Wednesday, May 20, 2015

7th Circuit Denies Notre Dame Preliminary Injunction In Its Contraceptive Mandate Challenge

Deciding the case on remand from the Supreme Court (see prior posting), the U.S. 7th Circuit Court of Appeals in a 2-1 decision in University of Notre Dame v. Burwell, (7th Cir., May 19, 2015), refused to grant a preliminary injunction to Notre Dame University in its challenge to the Affordable Care Act contraceptive coverage mandate as applied to religious non-profits.  Federal regulations allow religious non-profits to file a form notifying their insurer or plan administrator of their objection to providing contraceptive coverage.  When that is done, the insurer or administrator must provide coverage directly.  Judge Posner's majority opinion says in part:
Notre Dame claims to be complicit in the sin of contraception. It wants to dissolve that complicity by forbidding Aetna and Meritain ... to provide any contraceptive coverage to Notre Dame students or staff.... It regards its contractual relationship with those companies as making the university a conduit between the suppliers of the coverage and the university’s students and employees.... 
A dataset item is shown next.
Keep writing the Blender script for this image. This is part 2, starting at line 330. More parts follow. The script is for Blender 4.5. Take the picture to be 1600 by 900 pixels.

Although Notre Dame is the final arbiter of its religious beliefs, it is for the courts to determine whether the law actually forces Notre Dame to act in a way that would violate those beliefs. As far as we can determine from the very limited record, the only “conduit” is between the companies and Notre Dame students and staff; the university has stepped aside. 
Judge Hamilton wrote a concurring opinion focusing on the Supreme Court's favorable discussion of the accommodation for religious non-profits in its Hobby Lobby opinion. Judge Flaum wrote a dissenting opinion arguing that "the law turns Notre Dame into a conduit for the provision of cost-free contraception." Wall Street Journal reports on the decision.